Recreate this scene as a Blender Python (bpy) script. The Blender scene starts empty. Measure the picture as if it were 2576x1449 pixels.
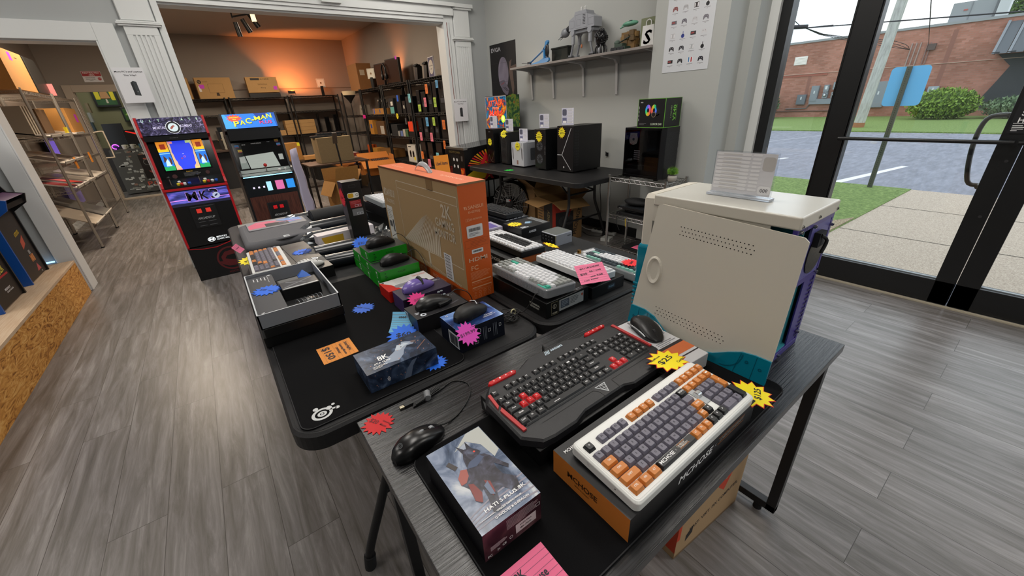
import bpy, bmesh, math, random
from mathutils import Matrix, Vector
random.seed(7)
C = bpy.context.scene.collection
S = bpy.context.scene
PI = math.pi
# ---------------------------------------------------------------- camera
HC = 1.40
YAW, PITCH, ROLL, FPX = 0.622008, 0.442308, -0.056661, 978.685
cam = bpy.data.cameras.new('camera'); camo = bpy.data.objects.new('camera', cam); C.objects.link(camo)
f0 = Vector((math.sin(YAW), math.cos(YAW), 0)); r0 = Vector((math.cos(YAW), -math.sin(YAW), 0)); u0 = Vector((0, 0, 1))
fw = f0*math.cos(PITCH) - u0*math.sin(PITCH); uu = u0*math.cos(PITCH) + f0*math.sin(PITCH)
rr = r0*math.cos(ROLL) + uu*math.sin(ROLL); u2 = uu*math.cos(ROLL) - r0*math.sin(ROLL)
mw = Matrix((rr, u2, -fw)).transposed().to_4x4(); mw.translation = (0, 0, HC)
camo.matrix_world = mw
cam.sensor_width = 36; cam.lens = FPX*36/2576; cam.clip_start = .02; cam.clip_end = 300
S.camera = camo
S.view_settings.view_transform = 'Standard'; S.view_settings.look = 'None'
S.view_settings.exposure = 0.0; S.view_settings.gamma = 1; S.view_settings.use_curve_mapping = False
# ---------------------------------------------------------------- sky
W = bpy.data.worlds.new('sky'); S.world = W; W.use_nodes = True
nt = W.node_tree; nt.nodes.clear()
o_ = nt.nodes.new('ShaderNodeOutputWorld'); bg = nt.nodes.new('ShaderNodeBackground')
tc = nt.nodes.new('ShaderNodeTexCoord'); no = nt.nodes.new('ShaderNodeTexNoise'); cr = nt.nodes.new('ShaderNodeValToRGB')
mp = nt.nodes.new('ShaderNodeMapping'); mp.inputs['Scale'].default_value = (1, 1, 2.5)
no.inputs['Scale'].default_value = 3.2; no.inputs['Detail'].default_value = 6
cr.color_ramp.elements[0].position = .40; cr.color_ramp.elements[0].color = (.60, .74, .89, 1)
cr.color_ramp.elements[1].position = .56; cr.color_ramp.elements[1].color = (.92, .94, .97, 1)
nt.links.new(tc.outputs['Generated'], mp.inputs[0]); nt.links.new(mp.outputs[0], no.inputs['Vector'])
nt.links.new(no.outputs['Fac'], cr.inputs[0]); nt.links.new(cr.outputs[0], bg.inputs[0]); nt.links.new(bg.outputs[0], o_.inputs[0])
bg.inputs[1].default_value = 2.2
# ---------------------------------------------------------------- lamps of the shop ceiling (fixtures are built further down)
def area(name, loc, sx, sy, power, col=(1, .96, .9), rot=(0, 0, 0)):
    l = bpy.data.lights.new(name, 'AREA'); l.shape = 'RECTANGLE'; l.size = sx; l.size_y = sy; l.energy = power; l.color = col
    o = bpy.data.objects.new(name, l); C.objects.link(o); o.location = loc; o.rotation_euler = rot; return o
LAMPS = [(.2, -1.6), (.68, 1.35), (.4, 3.7), (2.6, -1.6), (2.3, 1.2), (2.3, 3.9), (-2.2, 1.2), (-2.2, 3.6)]
for lx, ly in LAMPS: area('ceiling_lamp', (lx, ly, 3.12), .55, 1.15, 24 if lx < -1 else 19)
for lx, ly, e in ((-1.0, 7.6, 75), (1.3, 7.2, 78), (1.6, 9.6, 30)): area('back_room_lamp', (lx, ly, 2.96), .5, .5, e, (1, .84, .66))
area('office_lamp', (-1.3, 12.8, 2.95), .8, .6, 24, (1, .95, .75))
def spot(name, loc, target, power, col, ang, blend=.5):
    l = bpy.data.lights.new(name, 'SPOT'); l.energy = power; l.color = col; l.spot_size = math.radians(ang); l.spot_blend = blend; l.shadow_soft_size = .04
    o = bpy.data.objects.new(name, l); C.objects.link(o); o.location = loc
    o.rotation_euler = (Vector(target)-Vector(loc)).to_track_quat('-Z', 'Y').to_euler(); return o
spot('floodlight_beam', (1.99, 10.90, 1.95), (2.45, 11.5, 2.85), 62, (1, .25, .05), 150, .6)
spot('floodlight_beam', (3.27, 8.02, 1.95), (3.45, 7.98, 2.7), 24, (1, .28, .07), 95, 1.0)

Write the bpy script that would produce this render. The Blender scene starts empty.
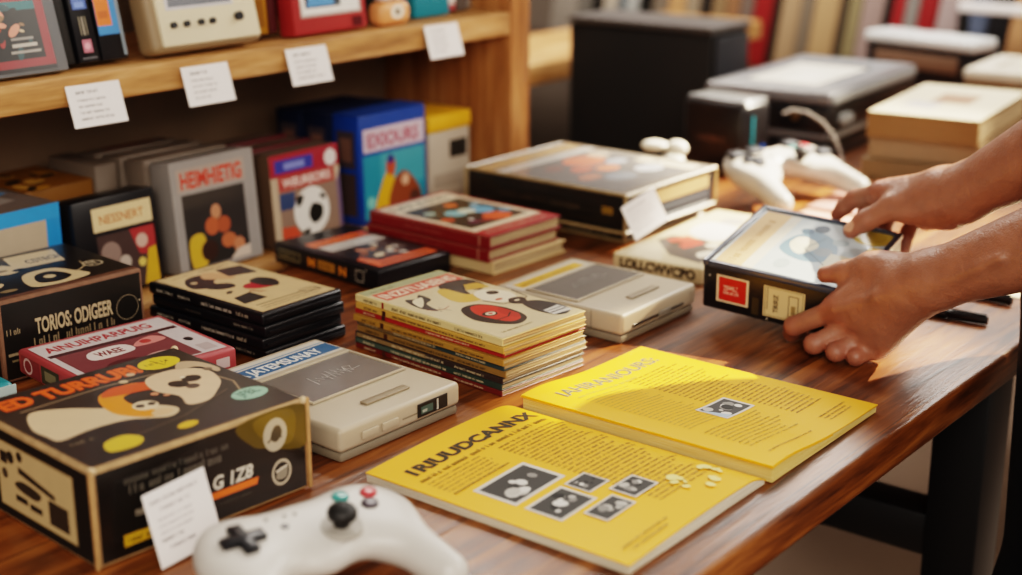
import bpy, bmesh, math, random
import numpy as np
from mathutils import Vector, Matrix, Euler
random.seed(7)
SC = bpy.context.scene
COL = SC.collection
PI = math.pi
T = 0.75                      # table top height

# ------------------------------------------------------------------ materials
def lin(h):
    h = h.lstrip('#')
    o = []
    for i in (0, 2, 4):
        c = int(h[i:i+2], 16) / 255
        o.append(c / 12.92 if c <= .04045 else ((c + .055) / 1.055) ** 2.4)
    return (o[0], o[1], o[2], 1.0)

MATS = {}
def mat(name, hexc, rough=.5, metal=0., coat=0., var=.12, nscale=18., bump=0., bscale=120., spec=.5, sss=0., alpha=None):
    if name in MATS: return MATS[name]
    m = bpy.data.materials.new(name); m.use_nodes = True
    nt = m.node_tree; b = nt.nodes['Principled BSDF']
    tc = nt.nodes.new('ShaderNodeTexCoord')
    n = nt.nodes.new('ShaderNodeTexNoise'); n.inputs['Scale'].default_value = nscale; n.inputs['Detail'].default_value = 4
    nt.links.new(tc.outputs['Object'], n.inputs['Vector'])
    mx = nt.nodes.new('ShaderNodeMix'); mx.data_type = 'RGBA'
    c = lin(hexc)
    mx.inputs['A'].default_value = tuple(max(0, v * (1 - var)) for v in c[:3]) + (1,)
    mx.inputs['B'].default_value = tuple(min(1, v * (1 + var)) for v in c[:3]) + (1,)
    nt.links.new(n.outputs['Fac'], mx.inputs['Factor'])
    nt.links.new(mx.outputs['Result'], b.inputs['Base Color'])
    b.inputs['Roughness'].default_value = rough
    b.inputs['Metallic'].default_value = metal
    b.inputs['Coat Weight'].default_value = coat
    b.inputs['Coat Roughness'].default_value = .12
    b.inputs['Specular IOR Level'].default_value = spec
    if sss:
        b.inputs['Subsurface Weight'].default_value = sss
        b.inputs['Subsurface Radius'].default_value = (.01, .004, .002)
        b.inputs['Subsurface Scale'].default_value = .5
    if alpha is not None: b.inputs['Alpha'].default_value = alpha
    if bump:
        n2 = nt.nodes.new('ShaderNodeTexNoise'); n2.inputs['Scale'].default_value = bscale; n2.inputs['Detail'].default_value = 3
        nt.links.new(tc.outputs['Object'], n2.inputs['Vector'])
        bp = nt.nodes.new('ShaderNodeBump'); bp.inputs['Strength'].default_value = bump; bp.inputs['Distance'].default_value = .002
        nt.links.new(n2.outputs['Fac'], bp.inputs['Height']); nt.links.new(bp.outputs['Normal'], b.inputs['Normal'])
    MATS[name] = m
    return m

def printmat(name, rough=.4, coat=0., wear=.10, spec=.5):
    if name in MATS: return MATS[name]
    m = bpy.data.materials.new(name); m.use_nodes = True
    nt = m.node_tree; b = nt.nodes['Principled BSDF']
    at = nt.nodes.new('ShaderNodeAttribute'); at.attribute_name = 'Col'
    tc = nt.nodes.new('ShaderNodeTexCoord')
    n = nt.nodes.new('ShaderNodeTexNoise'); n.inputs['Scale'].default_value = 60; n.inputs['Detail'].default_value = 5
    nt.links.new(tc.outputs['Object'], n.inputs['Vector'])
    mr = nt.nodes.new('ShaderNodeMapRange'); mr.inputs['To Min'].default_value = 1 - wear; mr.inputs['To Max'].default_value = 1 + wear * .4
    nt.links.new(n.outputs['Fac'], mr.inputs['Value'])
    vm = nt.nodes.new('ShaderNodeVectorMath'); vm.operation = 'SCALE'
    nt.links.new(at.outputs['Color'], vm.inputs[0]); nt.links.new(mr.outputs['Result'], vm.inputs['Scale'])
    nt.links.new(vm.outputs['Vector'], b.inputs['Base Color'])
    b.inputs['Roughness'].default_value = rough; b.inputs['Coat Weight'].default_value = coat
    b.inputs['Coat Roughness'].default_value = .1; b.inputs['Specular IOR Level'].default_value = spec
    MATS[name] = m
    return m

def woodmat(name, dark, mid, light, axis=0, stretch=14., scale=5., rough=.3, coat=.4, plank=0., bump=.15):
    if name in MATS: return MATS[name]
    m = bpy.data.materials.new(name); m.use_nodes = True
    nt = m.node_tree; b = nt.nodes['Principled BSDF']; L = nt.links.new
    tc = nt.nodes.new('ShaderNodeTexCoord'); mp = nt.nodes.new('ShaderNodeMapping')
    s = [stretch] * 3; s[axis] = 1.
    mp.inputs['Scale'].default_value = s
    L(tc.outputs['Object'], mp.inputs['Vector'])
    src = mp.outputs['Vector']
    if plank:
        sp = nt.nodes.new('ShaderNodeSeparateXYZ'); L(tc.outputs['Object'], sp.inputs['Vector'])
        dv = nt.nodes.new('ShaderNodeMath'); dv.operation = 'DIVIDE'; dv.inputs[1].default_value = plank; L(sp.outputs['Y'], dv.inputs[0])
        fl = nt.nodes.new('ShaderNodeMath'); fl.operation = 'FLOOR'; L(dv.outputs[0], fl.inputs[0])
        wn = nt.nodes.new('ShaderNodeTexWhiteNoise'); wn.noise_dimensions = '1D'; L(fl.outputs[0], wn.inputs['W'])
        va = nt.nodes.new('ShaderNodeVectorMath'); va.operation = 'MULTIPLY_ADD'
        L(wn.outputs['Color'], va.inputs[0]); va.inputs[1].default_value = (5, 5, 5); L(src, va.inputs[2])
        src = va.outputs['Vector']
    n1 = nt.nodes.new('ShaderNodeTexNoise'); n1.inputs['Scale'].default_value = scale; n1.inputs['Detail'].default_value = 8
    n1.inputs['Distortion'].default_value = .8; L(src, n1.inputs['Vector'])
    n2 = nt.nodes.new('ShaderNodeTexNoise'); n2.inputs['Scale'].default_value = scale * 7; n2.inputs['Detail'].default_value = 6; L(src, n2.inputs['Vector'])
    ad = nt.nodes.new('ShaderNodeMath'); ad.operation = 'MULTIPLY_ADD'; ad.inputs[1].default_value = .35
    L(n2.outputs['Fac'], ad.inputs[0]); L(n1.outputs['Fac'], ad.inputs[2])
    cr = nt.nodes.new('ShaderNodeValToRGB')
    e = cr.color_ramp.elements; e[0].position = .45; e[0].color = lin(dark); e[1].position = .9; e[1].color = lin(light)
    k = e.new(.66); k.color = lin(mid)
    L(ad.outputs[0], cr.inputs['Fac'])
    outc = cr.outputs['Color']
    if plank:
        mr = nt.nodes.new('ShaderNodeMapRange'); mr.inputs['To Min'].default_value = .75; mr.inputs['To Max'].default_value = 1.12
        L(wn.outputs['Value'], mr.inputs['Value'])
        fr = nt.nodes.new('ShaderNodeMath'); fr.operation = 'FRACT'; L(dv.outputs[0], fr.inputs[0])
        lt = nt.nodes.new('ShaderNodeMath'); lt.operation = 'GREATER_THAN'; lt.inputs[1].default_value = .012; L(fr.outputs[0], lt.inputs[0])
        mr2 = nt.nodes.new('ShaderNodeMapRange'); mr2.inputs['To Min'].default_value = .45; L(lt.outputs[0], mr2.inputs['Value'])
        mu = nt.nodes.new('ShaderNodeMath'); mu.operation = 'MULTIPLY'; L(mr.outputs[0], mu.inputs[0]); L(mr2.outputs[0], mu.inputs[1])
        vm = nt.nodes.new('ShaderNodeVectorMath'); vm.operation = 'SCALE'; L(outc, vm.inputs[0]); L(mu.outputs[0], vm.inputs['Scale'])
        outc = vm.outputs['Vector']
    L(outc, b.inputs['Base Color'])
    b.inputs['Roughness'].default_value = rough; b.inputs['Coat Weight'].default_value = coat; b.inputs['Coat Roughness'].default_value = .15
    bp = nt.nodes.new('ShaderNodeBump'); bp.inputs['Strength'].default_value = bump; bp.inputs['Distance'].default_value = .002
    L(ad.outputs[0], bp.inputs['Height']); L(bp.outputs['Normal'], b.inputs['Normal']); L(bp.outputs['Normal'], b.inputs['Coat Normal'])
    MATS[name] = m
    return m

TABLEWOOD = woodmat('table_wood', '#38190a', '#7c451c', '#ae6c34', axis=0, stretch=12, scale=3.5, rough=.42, coat=.22, plank=.142, bump=.55)
PINE = woodmat('pine_wood', '#8c6034', '#b68652', '#cfa474', axis=0, stretch=10, scale=4, rough=.5, coat=.1)
PINEV = woodmat('pine_upright', '#7a4e28', '#a06a3c', '#bb8a58', axis=2, stretch=10, scale=4, rough=.5, coat=.1)
PRINT = printmat('print_gloss', .32, .15)
PRINTM = printmat('print_matte', .6, 0., spec=.3)
PRINTC = printmat('print_coated', .22, .6)
BLK = mat('black_plastic', '#17161a', .32, bump=.05, bscale=400)
BLKM = mat('black_matte', '#161413', .55, bump=.05)
BLKCARD = mat('black_card', '#1c1815', .38, coat=.1, bump=.05, bscale=80)
WORN = mat('worn_card_edge', '#a98a63', .8, var=.45, nscale=90)
CARD = mat('white_card', '#e9e4e2', .7, var=.04)
PAGES = None

# ------------------------------------------------------------------ mesh builder
class MB:
    def __init__(s): s.bm = bmesh.new()
    def add(s, bm2, M=None):
        me = bpy.data.meshes.new('t'); bm2.to_mesh(me); bm2.free()
        if M is not None: me.transform(M)
        s.bm.from_mesh(me); bpy.data.meshes.remove(me); return s
    def box(s, x0, y0, z0, x1, y1, z1, bev=0., seg=2, mi=0, emi=None, M=None):
        b = bmesh.new()
        bmesh.ops.create_cube(b, size=1)
        for v in b.verts:
            v.co = Vector(((x0 + x1) / 2 + v.co.x * (x1 - x0), (y0 + y1) / 2 + v.co.y * (y1 - y0), (z0 + z1) / 2 + v.co.z * (z1 - z0)))
        for f in b.faces: f.material_index = mi
        if bev > 0:
            r = bmesh.ops.bevel(b, geom=b.edges[:], offset=bev, segments=seg, affect='EDGES', profile=.5, clamp_overlap=True)
            if emi is not None:
                for f in r['faces']:
                    f.material_index = emi
        return s.add(b, M)
    def cyl(s, p0, p1, r0, r1=None, seg=20, mi=0, bev=0.):
        r1 = r0 if r1 is None else r1
        p0 = Vector(p0); p1 = Vector(p1); d = p1 - p0
        b = bmesh.new()
        bmesh.ops.create_cone(b, cap_ends=True, cap_tris=False, segments=seg, radius1=r0, radius2=r1, depth=d.length)
        if bev:
            es = [e for e in b.edges if len(e.link_faces) == 2 and any(len(f.verts) > 4 for f in e.link_faces)]
            bmesh.ops.bevel(b, geom=es, offset=bev, segments=2, affect='EDGES', profile=.5)
        for f in b.faces: f.material_index = mi
        M = Matrix.Translation((p0 + p1) / 2) @ Vector((0, 0, 1)).rotation_difference(d).to_matrix().to_4x4()
        return s.add(b, M)
    def ball(s, c, r, sc=(1, 1, 1), mi=0, seg=20):
        b = bmesh.new(); bmesh.ops.create_uvsphere(b, u_segments=seg, v_segments=seg // 2 + 2, radius=r)
        for f in b.faces: f.material_index = mi
        return s.add(b, Matrix.Translation(c) @ Matrix.Diagonal((*sc, 1)))
    def prism(s, pts, z0, z1, bev=0., seg=2, mi=0, M=None, emi=None):
        b = bmesh.new()
        vs = [b.verts.new((p[0], p[1], z0)) for p in pts]
        f = b.faces.new(vs)
        r = bmesh.ops.extrude_face_region(b, geom=[f])
        for v in r['geom']:
            if isinstance(v, bmesh.types.BMVert): v.co.z = z1
        bmesh.ops.recalc_face_normals(b, faces=b.faces[:])
        for f in b.faces: f.material_index = mi
        if bev:
            q = bmesh.ops.bevel(b, geom=b.edges[:], offset=bev, segments=seg, affect='EDGES', profile=.5, clamp_overlap=True)
            if emi is not None:
                for f in q['faces']: f.material_index = emi
        return s.add(b, M)
    def tube(s, pts, r, seg=10, mi=0):
        b = bmesh.new(); rings = []
        pts = [Vector(p) for p in pts]
        for i, p in enumerate(pts):
            d = (pts[min(i + 1, len(pts) - 1)] - pts[max(i - 1, 0)]).normalized()
            a = d.orthogonal().normalized() if i == 0 else (rings[-1][1] - d * d.dot(rings[-1][1])).normalized()
            c = d.cross(a)
            rings.append(([b.verts.new(p + (a * math.cos(t) + c * math.sin(t)) * r) for t in [2 * PI * k / seg for k in range(seg)]], a))
        for i in range(len(rings) - 1):
            for k in range(seg):
                b.faces.new((rings[i][0][k], rings[i][0][(k + 1) % seg], rings[i + 1][0][(k + 1) % seg], rings[i + 1][0][k]))
        b.faces.new(rings[0][0][::-1]); b.faces.new(rings[-1][0])
        for f in b.faces: f.material_index = mi
        return s.add(b)
    def build(s, name, mats, parent=None, smooth=True, ang=35):
        me = bpy.data.meshes.new(name); s.bm.to_mesh(me); s.bm.free()
        if not isinstance(mats, (list, tuple)): mats = [mats]
        for m in mats: me.materials.append(m)
        if smooth:
            me.polygons.foreach_set('use_smooth', [True] * len(me.polygons))
            me.set_sharp_from_angle(angle=math.radians(ang))
        o = bpy.data.objects.new(name, me); COL.objects.link(o)
        if parent is not None: o.parent = parent
        return o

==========

→ What the task asks: Your task is to quote, unchanged, only the lines from the line bearing "Write the bpy" through the line bearing "return (o[0], o[1], o[2], 1.0)"; the pictures are not part of the copy.

→ The result:
Write the bpy script that would produce this render. The Blender scene starts empty.
import bpy, bmesh, math, random
import numpy as np
from mathutils import Vector, Matrix, Euler
random.seed(7)
SC = bpy.context.scene
COL = SC.collection
PI = math.pi
T = 0.75                      # table top height

# ------------------------------------------------------------------ materials
def lin(h):
    h = h.lstrip('#')
    o = []
    for i in (0, 2, 4):
        c = int(h[i:i+2], 16) / 255
        o.append(c / 12.92 if c <= .04045 else ((c + .055) / 1.055) ** 2.4)
    return (o[0], o[1], o[2], 1.0)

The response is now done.